PROBLEM STATEMENT | Locate the line that contains "The Blender Python script for this scene continues." in the entries below, then repeat it and every following line through the line that contains "A=P(a[0],a[1],dd+.05); B=P(b_[0],b_[1],dd)", exactly, and no others.

DATA SHOWN |
==============================

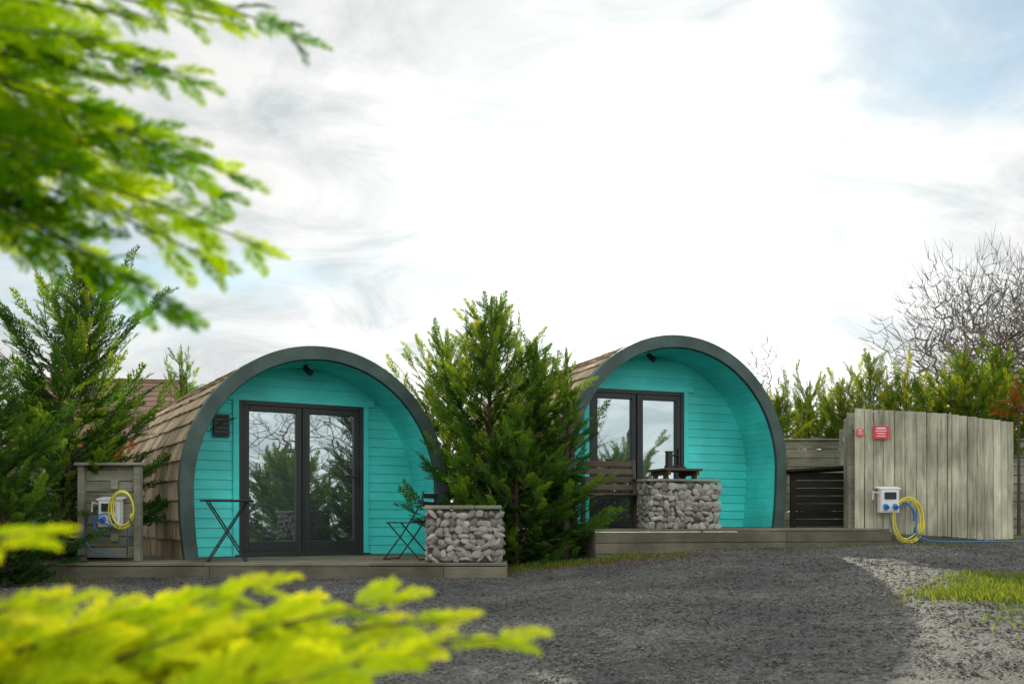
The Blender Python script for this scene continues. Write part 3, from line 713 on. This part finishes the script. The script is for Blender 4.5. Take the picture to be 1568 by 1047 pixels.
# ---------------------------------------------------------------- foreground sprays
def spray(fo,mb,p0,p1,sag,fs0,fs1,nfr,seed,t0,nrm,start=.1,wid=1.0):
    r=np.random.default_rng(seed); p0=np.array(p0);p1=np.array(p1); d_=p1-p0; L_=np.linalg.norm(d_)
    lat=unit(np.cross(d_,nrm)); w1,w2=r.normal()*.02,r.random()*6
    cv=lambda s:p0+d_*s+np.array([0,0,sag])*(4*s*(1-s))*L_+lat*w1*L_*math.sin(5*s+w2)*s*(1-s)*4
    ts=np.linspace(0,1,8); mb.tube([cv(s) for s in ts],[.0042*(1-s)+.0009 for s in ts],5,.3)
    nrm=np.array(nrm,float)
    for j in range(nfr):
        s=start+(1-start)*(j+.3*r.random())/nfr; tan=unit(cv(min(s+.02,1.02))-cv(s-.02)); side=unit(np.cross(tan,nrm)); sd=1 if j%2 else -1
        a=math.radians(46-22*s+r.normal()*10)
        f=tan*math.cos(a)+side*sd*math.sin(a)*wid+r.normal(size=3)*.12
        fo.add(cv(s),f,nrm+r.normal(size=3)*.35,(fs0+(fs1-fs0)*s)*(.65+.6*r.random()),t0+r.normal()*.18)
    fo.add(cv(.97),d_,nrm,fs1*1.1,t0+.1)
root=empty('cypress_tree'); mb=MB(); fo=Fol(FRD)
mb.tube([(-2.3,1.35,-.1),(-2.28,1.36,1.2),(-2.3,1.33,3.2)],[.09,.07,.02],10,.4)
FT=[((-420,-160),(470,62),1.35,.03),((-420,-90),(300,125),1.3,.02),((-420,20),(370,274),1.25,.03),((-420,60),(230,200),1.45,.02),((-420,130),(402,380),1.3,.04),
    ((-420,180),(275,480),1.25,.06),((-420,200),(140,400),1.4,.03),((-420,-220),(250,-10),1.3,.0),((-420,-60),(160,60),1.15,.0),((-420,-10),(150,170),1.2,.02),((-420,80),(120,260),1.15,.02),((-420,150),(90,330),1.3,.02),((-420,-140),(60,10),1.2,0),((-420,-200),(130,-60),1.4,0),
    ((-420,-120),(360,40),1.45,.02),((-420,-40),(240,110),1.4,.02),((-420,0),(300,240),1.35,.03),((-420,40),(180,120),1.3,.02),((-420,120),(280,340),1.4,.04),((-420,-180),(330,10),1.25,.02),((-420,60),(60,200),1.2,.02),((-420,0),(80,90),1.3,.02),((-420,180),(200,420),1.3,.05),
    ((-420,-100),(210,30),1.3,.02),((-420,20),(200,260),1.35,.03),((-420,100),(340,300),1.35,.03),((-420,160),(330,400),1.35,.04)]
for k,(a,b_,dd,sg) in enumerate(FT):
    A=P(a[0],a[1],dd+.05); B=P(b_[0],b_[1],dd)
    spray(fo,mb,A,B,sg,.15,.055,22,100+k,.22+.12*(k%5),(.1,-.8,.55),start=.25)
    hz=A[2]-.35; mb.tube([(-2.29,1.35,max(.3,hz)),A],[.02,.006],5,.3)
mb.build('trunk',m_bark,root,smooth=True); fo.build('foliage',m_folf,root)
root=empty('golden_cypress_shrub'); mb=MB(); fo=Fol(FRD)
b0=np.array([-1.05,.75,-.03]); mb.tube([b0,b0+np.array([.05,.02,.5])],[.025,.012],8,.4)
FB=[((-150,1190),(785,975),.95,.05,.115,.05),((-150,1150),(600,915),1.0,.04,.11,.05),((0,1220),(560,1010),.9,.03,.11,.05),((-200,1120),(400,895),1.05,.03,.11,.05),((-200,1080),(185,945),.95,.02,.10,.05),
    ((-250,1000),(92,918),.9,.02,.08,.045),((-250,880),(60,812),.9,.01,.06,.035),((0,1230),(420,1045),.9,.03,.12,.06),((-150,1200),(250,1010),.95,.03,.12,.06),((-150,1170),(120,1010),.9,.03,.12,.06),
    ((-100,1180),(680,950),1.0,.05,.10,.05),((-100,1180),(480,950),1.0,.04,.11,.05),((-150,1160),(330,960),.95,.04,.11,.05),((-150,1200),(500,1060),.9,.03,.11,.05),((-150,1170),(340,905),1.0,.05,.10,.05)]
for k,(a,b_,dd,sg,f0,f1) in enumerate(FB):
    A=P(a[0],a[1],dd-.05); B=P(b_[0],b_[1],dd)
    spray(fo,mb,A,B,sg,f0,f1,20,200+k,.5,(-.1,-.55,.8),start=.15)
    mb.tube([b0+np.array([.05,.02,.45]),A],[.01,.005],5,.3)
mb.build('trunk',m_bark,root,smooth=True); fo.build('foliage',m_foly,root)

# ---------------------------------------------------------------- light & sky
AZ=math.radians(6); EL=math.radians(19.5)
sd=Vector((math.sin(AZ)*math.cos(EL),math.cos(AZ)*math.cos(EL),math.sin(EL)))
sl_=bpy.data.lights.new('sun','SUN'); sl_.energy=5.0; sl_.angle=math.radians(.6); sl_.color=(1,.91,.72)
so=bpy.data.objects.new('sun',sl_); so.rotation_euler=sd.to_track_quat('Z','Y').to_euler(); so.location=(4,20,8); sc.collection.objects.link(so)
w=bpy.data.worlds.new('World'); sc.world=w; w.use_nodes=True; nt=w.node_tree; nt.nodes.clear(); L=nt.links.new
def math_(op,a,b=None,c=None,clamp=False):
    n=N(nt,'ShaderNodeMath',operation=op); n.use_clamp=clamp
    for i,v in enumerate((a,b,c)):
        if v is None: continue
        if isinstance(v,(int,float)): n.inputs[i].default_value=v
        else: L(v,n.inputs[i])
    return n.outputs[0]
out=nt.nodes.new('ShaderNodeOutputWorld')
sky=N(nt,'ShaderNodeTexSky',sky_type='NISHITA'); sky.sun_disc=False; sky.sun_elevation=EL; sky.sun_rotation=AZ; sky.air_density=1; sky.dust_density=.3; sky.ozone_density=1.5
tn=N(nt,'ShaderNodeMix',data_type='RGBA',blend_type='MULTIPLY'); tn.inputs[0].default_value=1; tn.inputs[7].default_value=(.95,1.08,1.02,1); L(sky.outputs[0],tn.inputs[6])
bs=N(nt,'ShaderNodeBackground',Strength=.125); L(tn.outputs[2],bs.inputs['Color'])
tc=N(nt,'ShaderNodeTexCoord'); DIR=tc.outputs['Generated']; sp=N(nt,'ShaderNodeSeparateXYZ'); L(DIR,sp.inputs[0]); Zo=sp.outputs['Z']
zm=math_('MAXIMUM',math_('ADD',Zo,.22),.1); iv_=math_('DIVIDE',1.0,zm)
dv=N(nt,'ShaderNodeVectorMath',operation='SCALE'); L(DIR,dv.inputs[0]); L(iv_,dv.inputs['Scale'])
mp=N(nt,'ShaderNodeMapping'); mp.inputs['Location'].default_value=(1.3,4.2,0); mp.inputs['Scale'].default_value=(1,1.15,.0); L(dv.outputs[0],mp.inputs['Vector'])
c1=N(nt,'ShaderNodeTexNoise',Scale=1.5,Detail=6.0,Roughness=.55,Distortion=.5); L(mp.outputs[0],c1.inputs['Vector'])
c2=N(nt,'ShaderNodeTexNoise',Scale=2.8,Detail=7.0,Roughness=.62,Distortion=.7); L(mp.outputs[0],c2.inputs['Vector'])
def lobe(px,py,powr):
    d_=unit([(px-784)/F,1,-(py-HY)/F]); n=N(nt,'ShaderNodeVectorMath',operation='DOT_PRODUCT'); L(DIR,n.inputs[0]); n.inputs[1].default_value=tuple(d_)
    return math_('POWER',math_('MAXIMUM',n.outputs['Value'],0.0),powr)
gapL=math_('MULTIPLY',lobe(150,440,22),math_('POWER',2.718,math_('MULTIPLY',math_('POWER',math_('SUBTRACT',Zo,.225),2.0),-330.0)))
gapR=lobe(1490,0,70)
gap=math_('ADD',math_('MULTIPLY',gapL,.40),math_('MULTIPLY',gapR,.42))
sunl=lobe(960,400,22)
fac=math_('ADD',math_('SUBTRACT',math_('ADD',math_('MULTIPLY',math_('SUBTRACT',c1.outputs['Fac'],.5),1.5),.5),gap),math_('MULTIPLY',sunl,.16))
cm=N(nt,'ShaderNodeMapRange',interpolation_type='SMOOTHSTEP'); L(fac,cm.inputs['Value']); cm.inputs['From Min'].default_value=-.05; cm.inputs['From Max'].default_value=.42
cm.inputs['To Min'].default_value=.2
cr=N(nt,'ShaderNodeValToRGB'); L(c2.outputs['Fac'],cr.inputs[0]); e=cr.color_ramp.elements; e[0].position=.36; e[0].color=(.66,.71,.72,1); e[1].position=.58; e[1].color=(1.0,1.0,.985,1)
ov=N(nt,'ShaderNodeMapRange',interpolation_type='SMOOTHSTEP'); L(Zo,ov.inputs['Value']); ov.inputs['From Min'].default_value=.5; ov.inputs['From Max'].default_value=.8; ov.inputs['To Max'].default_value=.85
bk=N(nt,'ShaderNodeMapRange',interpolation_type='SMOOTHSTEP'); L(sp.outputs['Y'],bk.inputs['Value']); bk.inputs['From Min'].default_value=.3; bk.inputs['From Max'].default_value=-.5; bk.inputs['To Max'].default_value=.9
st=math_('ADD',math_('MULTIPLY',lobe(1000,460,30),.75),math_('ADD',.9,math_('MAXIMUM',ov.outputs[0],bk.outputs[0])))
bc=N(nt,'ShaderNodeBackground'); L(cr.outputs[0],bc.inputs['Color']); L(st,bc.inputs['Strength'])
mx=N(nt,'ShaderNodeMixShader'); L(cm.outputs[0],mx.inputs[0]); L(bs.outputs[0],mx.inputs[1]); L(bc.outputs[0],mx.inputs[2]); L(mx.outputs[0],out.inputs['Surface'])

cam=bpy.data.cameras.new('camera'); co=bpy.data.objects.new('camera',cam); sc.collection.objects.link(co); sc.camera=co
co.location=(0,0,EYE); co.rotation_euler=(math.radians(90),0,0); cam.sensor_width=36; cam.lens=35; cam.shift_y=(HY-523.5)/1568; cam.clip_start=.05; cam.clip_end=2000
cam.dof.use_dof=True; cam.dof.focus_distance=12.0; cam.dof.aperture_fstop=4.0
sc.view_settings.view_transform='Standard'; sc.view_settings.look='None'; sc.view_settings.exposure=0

==============================

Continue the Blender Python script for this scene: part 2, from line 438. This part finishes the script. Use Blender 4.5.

==============================

COMPLETE ANSWER |
The Blender Python script for this scene continues. Write part 3, from line 713 on. This part finishes the script. The script is for Blender 4.5. Take the picture to be 1568 by 1047 pixels.
# ---------------------------------------------------------------- foreground sprays
def spray(fo,mb,p0,p1,sag,fs0,fs1,nfr,seed,t0,nrm,start=.1,wid=1.0):
    r=np.random.default_rng(seed); p0=np.array(p0);p1=np.array(p1); d_=p1-p0; L_=np.linalg.norm(d_)
    lat=unit(np.cross(d_,nrm)); w1,w2=r.normal()*.02,r.random()*6
    cv=lambda s:p0+d_*s+np.array([0,0,sag])*(4*s*(1-s))*L_+lat*w1*L_*math.sin(5*s+w2)*s*(1-s)*4
    ts=np.linspace(0,1,8); mb.tube([cv(s) for s in ts],[.0042*(1-s)+.0009 for s in ts],5,.3)
    nrm=np.array(nrm,float)
    for j in range(nfr):
        s=start+(1-start)*(j+.3*r.random())/nfr; tan=unit(cv(min(s+.02,1.02))-cv(s-.02)); side=unit(np.cross(tan,nrm)); sd=1 if j%2 else -1
        a=math.radians(46-22*s+r.normal()*10)
        f=tan*math.cos(a)+side*sd*math.sin(a)*wid+r.normal(size=3)*.12
        fo.add(cv(s),f,nrm+r.normal(size=3)*.35,(fs0+(fs1-fs0)*s)*(.65+.6*r.random()),t0+r.normal()*.18)
    fo.add(cv(.97),d_,nrm,fs1*1.1,t0+.1)
root=empty('cypress_tree'); mb=MB(); fo=Fol(FRD)
mb.tube([(-2.3,1.35,-.1),(-2.28,1.36,1.2),(-2.3,1.33,3.2)],[.09,.07,.02],10,.4)
FT=[((-420,-160),(470,62),1.35,.03),((-420,-90),(300,125),1.3,.02),((-420,20),(370,274),1.25,.03),((-420,60),(230,200),1.45,.02),((-420,130),(402,380),1.3,.04),
    ((-420,180),(275,480),1.25,.06),((-420,200),(140,400),1.4,.03),((-420,-220),(250,-10),1.3,.0),((-420,-60),(160,60),1.15,.0),((-420,-10),(150,170),1.2,.02),((-420,80),(120,260),1.15,.02),((-420,150),(90,330),1.3,.02),((-420,-140),(60,10),1.2,0),((-420,-200),(130,-60),1.4,0),
    ((-420,-120),(360,40),1.45,.02),((-420,-40),(240,110),1.4,.02),((-420,0),(300,240),1.35,.03),((-420,40),(180,120),1.3,.02),((-420,120),(280,340),1.4,.04),((-420,-180),(330,10),1.25,.02),((-420,60),(60,200),1.2,.02),((-420,0),(80,90),1.3,.02),((-420,180),(200,420),1.3,.05),
    ((-420,-100),(210,30),1.3,.02),((-420,20),(200,260),1.35,.03),((-420,100),(340,300),1.35,.03),((-420,160),(330,400),1.35,.04)]
for k,(a,b_,dd,sg) in enumerate(FT):
    A=P(a[0],a[1],dd+.05); B=P(b_[0],b_[1],dd)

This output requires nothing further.